А в забой спускался трижды. Потом директор услыхал, что я футболист, и предложил усилить местную команду. С того момента в шахте числился формально. Играл на первенство Украины то за поселок Стожковское, то за город Шахтерск под фамилией Джугашвили. Кто-то предложил, я согласился.
– Менгрелы отличаются от остальных народностей?
– В Грузии 33 народности. Даже не скажешь про кого-то – "типичный грузин". Все разные! Менгрелы – шустрые. Гурийцы – еще шустрее. Рачинцы – умные, но медлительные. Это про них анекдот. Перед первым прыжком с парашютом рачинцу объясняют: "Считай до девяти и дергай кольцо". Он прыгает, летит, ударяется о землю и радостно произносит: "Девять". А про нас говорят так. Ноги – Хурцилава. Сердце – Бокерия. Желудок – Пипия, это великий хирург. Горло – Соткилава. Мозги – Векуа, он был президентом Академии наук. Вот что такое менгрел!

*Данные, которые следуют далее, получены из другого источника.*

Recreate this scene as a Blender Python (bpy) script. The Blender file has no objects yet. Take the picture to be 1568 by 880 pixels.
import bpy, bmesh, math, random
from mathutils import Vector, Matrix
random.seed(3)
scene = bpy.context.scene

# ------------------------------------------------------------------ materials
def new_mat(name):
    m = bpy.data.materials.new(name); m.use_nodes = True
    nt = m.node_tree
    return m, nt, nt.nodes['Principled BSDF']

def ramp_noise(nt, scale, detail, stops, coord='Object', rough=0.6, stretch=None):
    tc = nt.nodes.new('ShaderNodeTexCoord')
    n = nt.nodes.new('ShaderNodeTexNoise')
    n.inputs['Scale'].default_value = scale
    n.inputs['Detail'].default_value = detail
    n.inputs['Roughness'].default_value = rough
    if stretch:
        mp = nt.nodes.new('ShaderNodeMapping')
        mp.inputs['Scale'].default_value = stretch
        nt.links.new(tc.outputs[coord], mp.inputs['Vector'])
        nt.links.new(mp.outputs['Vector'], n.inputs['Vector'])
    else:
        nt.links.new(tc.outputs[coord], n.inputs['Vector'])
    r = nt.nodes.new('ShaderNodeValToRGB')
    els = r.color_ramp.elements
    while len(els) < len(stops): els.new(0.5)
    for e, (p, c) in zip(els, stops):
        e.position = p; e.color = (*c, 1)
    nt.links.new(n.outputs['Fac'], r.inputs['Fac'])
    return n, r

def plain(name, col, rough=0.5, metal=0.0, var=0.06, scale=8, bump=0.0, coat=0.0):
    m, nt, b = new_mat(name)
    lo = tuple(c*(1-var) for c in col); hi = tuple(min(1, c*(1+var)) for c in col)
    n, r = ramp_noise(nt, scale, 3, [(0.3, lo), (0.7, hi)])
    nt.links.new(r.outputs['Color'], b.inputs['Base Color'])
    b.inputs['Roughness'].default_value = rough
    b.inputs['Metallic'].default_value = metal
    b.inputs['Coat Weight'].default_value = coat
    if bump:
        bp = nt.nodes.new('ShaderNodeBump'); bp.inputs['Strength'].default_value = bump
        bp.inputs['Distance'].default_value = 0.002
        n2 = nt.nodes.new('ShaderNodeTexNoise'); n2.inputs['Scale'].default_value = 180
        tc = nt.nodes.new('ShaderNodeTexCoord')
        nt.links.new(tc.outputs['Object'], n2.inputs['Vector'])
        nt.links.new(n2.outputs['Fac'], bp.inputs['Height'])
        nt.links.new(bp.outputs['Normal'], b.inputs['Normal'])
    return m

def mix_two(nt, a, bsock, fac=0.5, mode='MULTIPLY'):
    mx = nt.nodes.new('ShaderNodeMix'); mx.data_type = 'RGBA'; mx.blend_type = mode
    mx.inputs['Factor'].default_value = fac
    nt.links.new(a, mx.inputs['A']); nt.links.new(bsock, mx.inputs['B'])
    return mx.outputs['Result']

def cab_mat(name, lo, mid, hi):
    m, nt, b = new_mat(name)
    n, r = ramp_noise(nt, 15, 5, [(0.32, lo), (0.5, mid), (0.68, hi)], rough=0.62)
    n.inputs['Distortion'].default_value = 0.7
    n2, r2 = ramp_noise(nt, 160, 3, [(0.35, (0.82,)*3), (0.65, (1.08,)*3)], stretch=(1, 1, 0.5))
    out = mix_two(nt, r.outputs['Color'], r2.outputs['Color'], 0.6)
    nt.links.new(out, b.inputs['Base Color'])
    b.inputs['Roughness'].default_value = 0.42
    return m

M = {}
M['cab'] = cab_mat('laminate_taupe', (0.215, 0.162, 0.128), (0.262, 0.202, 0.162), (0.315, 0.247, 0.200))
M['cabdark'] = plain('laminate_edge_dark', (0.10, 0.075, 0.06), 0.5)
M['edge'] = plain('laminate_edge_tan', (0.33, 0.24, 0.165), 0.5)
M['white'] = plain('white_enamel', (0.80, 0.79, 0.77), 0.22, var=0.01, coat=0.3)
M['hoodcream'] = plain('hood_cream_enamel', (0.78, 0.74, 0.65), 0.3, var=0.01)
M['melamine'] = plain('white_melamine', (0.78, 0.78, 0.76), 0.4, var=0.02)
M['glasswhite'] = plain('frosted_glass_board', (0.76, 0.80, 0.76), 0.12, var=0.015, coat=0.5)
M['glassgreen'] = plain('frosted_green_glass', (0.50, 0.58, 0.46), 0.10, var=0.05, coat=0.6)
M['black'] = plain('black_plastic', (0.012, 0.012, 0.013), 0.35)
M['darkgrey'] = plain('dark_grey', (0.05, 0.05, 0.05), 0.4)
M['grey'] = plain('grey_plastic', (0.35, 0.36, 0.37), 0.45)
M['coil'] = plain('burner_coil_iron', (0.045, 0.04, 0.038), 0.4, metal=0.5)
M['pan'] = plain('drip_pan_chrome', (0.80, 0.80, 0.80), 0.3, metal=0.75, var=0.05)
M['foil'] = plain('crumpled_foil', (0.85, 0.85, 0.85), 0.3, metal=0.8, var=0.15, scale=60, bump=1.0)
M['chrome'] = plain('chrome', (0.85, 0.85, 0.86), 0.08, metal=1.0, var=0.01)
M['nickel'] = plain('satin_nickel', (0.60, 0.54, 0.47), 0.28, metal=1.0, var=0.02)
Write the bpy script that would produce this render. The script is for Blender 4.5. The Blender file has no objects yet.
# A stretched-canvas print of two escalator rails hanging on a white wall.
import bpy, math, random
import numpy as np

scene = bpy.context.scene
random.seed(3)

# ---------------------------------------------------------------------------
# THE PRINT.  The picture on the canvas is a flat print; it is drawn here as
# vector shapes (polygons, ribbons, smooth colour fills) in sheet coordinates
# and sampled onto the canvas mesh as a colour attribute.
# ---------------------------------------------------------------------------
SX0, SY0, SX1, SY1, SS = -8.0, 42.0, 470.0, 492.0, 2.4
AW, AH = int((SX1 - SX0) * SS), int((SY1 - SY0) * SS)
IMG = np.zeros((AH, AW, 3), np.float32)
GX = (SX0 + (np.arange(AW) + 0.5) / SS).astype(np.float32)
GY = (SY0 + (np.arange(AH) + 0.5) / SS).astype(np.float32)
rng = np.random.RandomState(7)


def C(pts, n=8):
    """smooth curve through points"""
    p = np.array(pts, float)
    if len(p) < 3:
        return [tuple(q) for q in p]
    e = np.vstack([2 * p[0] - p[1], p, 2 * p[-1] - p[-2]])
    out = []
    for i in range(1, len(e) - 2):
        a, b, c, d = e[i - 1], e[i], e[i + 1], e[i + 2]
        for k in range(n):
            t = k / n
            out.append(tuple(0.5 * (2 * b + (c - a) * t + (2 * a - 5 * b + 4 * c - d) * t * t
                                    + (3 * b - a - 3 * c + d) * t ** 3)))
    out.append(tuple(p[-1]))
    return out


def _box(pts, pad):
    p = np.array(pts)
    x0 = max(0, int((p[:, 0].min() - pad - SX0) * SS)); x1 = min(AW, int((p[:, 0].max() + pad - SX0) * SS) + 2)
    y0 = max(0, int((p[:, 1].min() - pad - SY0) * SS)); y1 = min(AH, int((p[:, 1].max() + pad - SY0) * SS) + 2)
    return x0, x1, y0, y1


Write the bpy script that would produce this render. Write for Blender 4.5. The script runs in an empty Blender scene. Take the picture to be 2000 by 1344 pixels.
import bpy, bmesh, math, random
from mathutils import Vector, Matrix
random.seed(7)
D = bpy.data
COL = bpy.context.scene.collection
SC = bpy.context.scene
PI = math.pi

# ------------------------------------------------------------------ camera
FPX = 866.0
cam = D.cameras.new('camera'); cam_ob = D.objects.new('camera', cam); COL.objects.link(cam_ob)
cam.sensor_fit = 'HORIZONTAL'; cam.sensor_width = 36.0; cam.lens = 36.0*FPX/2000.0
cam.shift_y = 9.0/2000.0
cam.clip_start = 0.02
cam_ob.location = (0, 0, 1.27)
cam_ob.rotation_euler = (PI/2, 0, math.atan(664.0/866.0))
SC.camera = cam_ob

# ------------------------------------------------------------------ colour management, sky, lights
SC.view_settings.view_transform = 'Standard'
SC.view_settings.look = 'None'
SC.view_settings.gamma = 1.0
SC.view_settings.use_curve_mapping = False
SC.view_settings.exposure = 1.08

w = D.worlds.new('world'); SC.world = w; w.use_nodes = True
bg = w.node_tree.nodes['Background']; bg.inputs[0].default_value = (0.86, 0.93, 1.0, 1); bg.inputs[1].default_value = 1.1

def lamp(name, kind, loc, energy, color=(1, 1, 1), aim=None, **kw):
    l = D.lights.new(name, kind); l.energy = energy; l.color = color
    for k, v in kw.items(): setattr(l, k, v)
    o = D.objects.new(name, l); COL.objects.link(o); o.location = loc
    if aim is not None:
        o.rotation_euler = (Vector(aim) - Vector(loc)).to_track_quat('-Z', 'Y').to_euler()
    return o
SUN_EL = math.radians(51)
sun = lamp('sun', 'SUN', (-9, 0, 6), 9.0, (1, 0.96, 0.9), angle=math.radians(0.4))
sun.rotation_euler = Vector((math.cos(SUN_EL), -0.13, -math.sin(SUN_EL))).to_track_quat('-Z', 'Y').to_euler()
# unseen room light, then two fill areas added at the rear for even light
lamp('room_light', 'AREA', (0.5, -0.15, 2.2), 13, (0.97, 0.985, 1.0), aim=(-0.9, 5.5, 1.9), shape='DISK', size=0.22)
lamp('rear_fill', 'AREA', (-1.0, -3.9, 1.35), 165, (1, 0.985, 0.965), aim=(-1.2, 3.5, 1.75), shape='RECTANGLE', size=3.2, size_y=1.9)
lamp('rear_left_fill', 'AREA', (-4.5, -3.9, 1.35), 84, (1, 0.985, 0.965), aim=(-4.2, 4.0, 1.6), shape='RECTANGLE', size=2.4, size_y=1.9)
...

…Мы уже прощались, когда Соткилава воскликнул:
– Чуть не забыл! Я кое-чего в жизни добился, пел для президентов, королей. Но особенно горжусь другим. Париж, Елисейские поля. После сольного концерта подходит семья. Мама указывает на мальчика лет тринадцати. Говорит, что сын отказывался признавать себя грузином, учить родной язык. Твердил: "я француз, оставьте меня в покое!" Но побывал на моем концерте, и что-то в нем перевернулось. Сказал: "Нет, я грузин. Обязательно свозите меня в Тбилиси". Начал изучать язык. Меня так тронула эта история, что подарил мальчику свои золотые часы. Француза, равнодушного к своим корням, я превратил в грузина!